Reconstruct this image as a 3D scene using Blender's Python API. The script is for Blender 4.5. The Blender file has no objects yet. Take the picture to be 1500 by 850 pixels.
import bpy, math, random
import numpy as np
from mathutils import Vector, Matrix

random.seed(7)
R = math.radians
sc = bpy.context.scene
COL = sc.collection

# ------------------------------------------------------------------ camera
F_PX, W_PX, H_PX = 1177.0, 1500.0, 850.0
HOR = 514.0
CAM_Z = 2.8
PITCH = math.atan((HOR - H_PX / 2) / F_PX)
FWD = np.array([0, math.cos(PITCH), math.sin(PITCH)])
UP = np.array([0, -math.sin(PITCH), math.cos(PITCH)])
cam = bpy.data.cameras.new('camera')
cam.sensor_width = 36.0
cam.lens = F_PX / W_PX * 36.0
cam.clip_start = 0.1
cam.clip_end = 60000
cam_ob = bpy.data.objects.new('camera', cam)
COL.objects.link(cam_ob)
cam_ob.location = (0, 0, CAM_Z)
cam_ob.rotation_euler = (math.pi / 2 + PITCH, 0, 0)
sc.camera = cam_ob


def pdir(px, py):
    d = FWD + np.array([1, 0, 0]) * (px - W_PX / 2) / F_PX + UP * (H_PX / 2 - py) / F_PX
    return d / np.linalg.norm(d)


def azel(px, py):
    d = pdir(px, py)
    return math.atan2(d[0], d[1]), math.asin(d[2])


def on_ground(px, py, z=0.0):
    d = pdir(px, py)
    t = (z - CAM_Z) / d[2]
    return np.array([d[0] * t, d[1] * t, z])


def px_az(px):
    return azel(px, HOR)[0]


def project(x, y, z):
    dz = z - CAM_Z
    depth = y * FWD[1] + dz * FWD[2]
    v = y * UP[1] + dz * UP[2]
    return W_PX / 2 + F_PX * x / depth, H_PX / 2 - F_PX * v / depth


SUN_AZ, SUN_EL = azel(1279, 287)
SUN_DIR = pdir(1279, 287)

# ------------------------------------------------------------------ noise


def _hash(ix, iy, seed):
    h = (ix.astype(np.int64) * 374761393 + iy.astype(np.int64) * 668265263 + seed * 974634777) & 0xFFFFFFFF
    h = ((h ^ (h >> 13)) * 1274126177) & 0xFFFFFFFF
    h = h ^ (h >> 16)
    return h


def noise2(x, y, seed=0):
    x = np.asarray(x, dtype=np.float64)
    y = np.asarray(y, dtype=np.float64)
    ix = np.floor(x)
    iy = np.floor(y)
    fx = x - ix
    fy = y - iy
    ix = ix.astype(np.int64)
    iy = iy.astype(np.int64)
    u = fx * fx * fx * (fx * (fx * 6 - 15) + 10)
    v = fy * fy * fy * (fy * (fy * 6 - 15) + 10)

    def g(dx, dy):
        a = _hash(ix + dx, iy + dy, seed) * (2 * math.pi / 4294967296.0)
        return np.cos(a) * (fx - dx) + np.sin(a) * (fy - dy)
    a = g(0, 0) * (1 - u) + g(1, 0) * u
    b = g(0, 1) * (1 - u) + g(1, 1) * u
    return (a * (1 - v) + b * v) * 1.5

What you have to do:
Each line above must be printed exactly as it appears.

Task answer:
Reconstruct this image as a 3D scene using Blender's Python API. The script is for Blender 4.5. The Blender file has no objects yet. Take the picture to be 1500 by 850 pixels.
import bpy, math, random
import numpy as np
from mathutils import Vector, Matrix

random.seed(7)
R = math.radians
sc = bpy.context.scene
COL = sc.collection

# ------------------------------------------------------------------ camera
F_PX, W_PX, H_PX = 1177.0, 1500.0, 850.0
HOR = 514.0
CAM_Z = 2.8
PITCH = math.atan((HOR - H_PX / 2) / F_PX)
FWD = np.array([0, math.cos(PITCH), math.sin(PITCH)])
UP = np.array([0, -math.sin(PITCH), math.cos(PITCH)])
cam = bpy.data.cameras.new('camera')
cam.sensor_width = 36.0
cam.lens = F_PX / W_PX * 36.0
cam.clip_start = 0.1
cam.clip_end = 60000
cam_ob = bpy.data.objects.new('camera', cam)
COL.objects.link(cam_ob)
cam_ob.location = (0, 0, CAM_Z)
cam_ob.rotation_euler = (math.pi / 2 + PITCH, 0, 0)
sc.camera = cam_ob


def pdir(px, py):
    d = FWD + np.array([1, 0, 0]) * (px - W_PX / 2) / F_PX + UP * (H_PX / 2 - py) / F_PX
    return d / np.linalg.norm(d)


def azel(px, py):
    d = pdir(px, py)
    return math.atan2(d[0], d[1]), math.asin(d[2])


def on_ground(px, py, z=0.0):
    d = pdir(px, py)
    t = (z - CAM_Z) / d[2]
    return np.array([d[0] * t, d[1] * t, z])


def px_az(px):
    return azel(px, HOR)[0]


def project(x, y, z):
    dz = z - CAM_Z
    depth = y * FWD[1] + dz * FWD[2]
    v = y * UP[1] + dz * UP[2]
    return W_PX / 2 + F_PX * x / depth, H_PX / 2 - F_PX * v / depth


SUN_AZ, SUN_EL = azel(1279, 287)
SUN_DIR = pdir(1279, 287)

# ------------------------------------------------------------------ noise


def _hash(ix, iy, seed):
    h = (ix.astype(np.int64) * 374761393 + iy.astype(np.int64) * 668265263 + seed * 974634777) & 0xFFFFFFFF
    h = ((h ^ (h >> 13)) * 1274126177) & 0xFFFFFFFF
    h = h ^ (h >> 16)
    return h


def noise2(x, y, seed=0):
    x = np.asarray(x, dtype=np.float64)
    y = np.asarray(y, dtype=np.float64)
    ix = np.floor(x)
    iy = np.floor(y)
    fx = x - ix
    fy = y - iy
    ix = ix.astype(np.int64)
    iy = iy.astype(np.int64)
    u = fx * fx * fx * (fx * (fx * 6 - 15) + 10)
    v = fy * fy * fy * (fy * (fy * 6 - 15) + 10)

    def g(dx, dy):
        a = _hash(ix + dx, iy + dy, seed) * (2 * math.pi / 4294967296.0)
        return np.cos(a) * (fx - dx) + np.sin(a) * (fy - dy)
    a = g(0, 0) * (1 - u) + g(1, 0) * u
    b = g(0, 1) * (1 - u) + g(1, 1) * u
    return (a * (1 - v) + b * v) * 1.5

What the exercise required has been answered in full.